You mention how you can get with other girls at work. That doesn’t sound good dude. If you really like this girl and want to be with her the girls at work shouldn’t tell you anything except that you’re worried more about being with somebody than being with a particular girl.

So talk to her and explain stuff and tell her you’re worried about the future on where this relationship is going. If you don’t get an answer you like tell her it’s better that you guys take it a lot slower so that she can figure out what she wants. Then just go hang out with those other girls at work to keep your mind off her. Who knows maybe it will be easy for you to forget about her.
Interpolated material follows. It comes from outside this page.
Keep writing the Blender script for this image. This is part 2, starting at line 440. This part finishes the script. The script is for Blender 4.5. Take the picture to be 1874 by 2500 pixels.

Another thing. Don’t look forward to falling in love with her. if it happens it happens. If you’re looking forward to falling in love with her then you’re setting yourself up for disapointment.
So I know I won’t get the paypal for this advise but from a woman’s stand point you can’t change the way she feels about you. She’s obviously not ready to be serious so don’t get your heartbroken if she’s out with other people (I’m not saying you are but I’m just saying prepare yourself). She’s still desiring the attention of other men and not just one man, and maybe not specifically in a romantic standpoint but a "look at me" kind of way (there’s nothing wrong with this it’s just a phase..hopefully). Good luck buddy!
My last relationship was similar to your current one. Whenever we went out alone or with my friends she was very clingy and all over me. When we went out with her friends she would introduce me as "Just a Friend" and I would pretty much be ignored until the bill came. Overall she pulled some major BS and I dumped her that weekend after I got all the details.

In the end, if she is not putting out and they way she is acting, I would seriously consider moving on. There are plenty of other girls out there who would want to make you happy and be with you.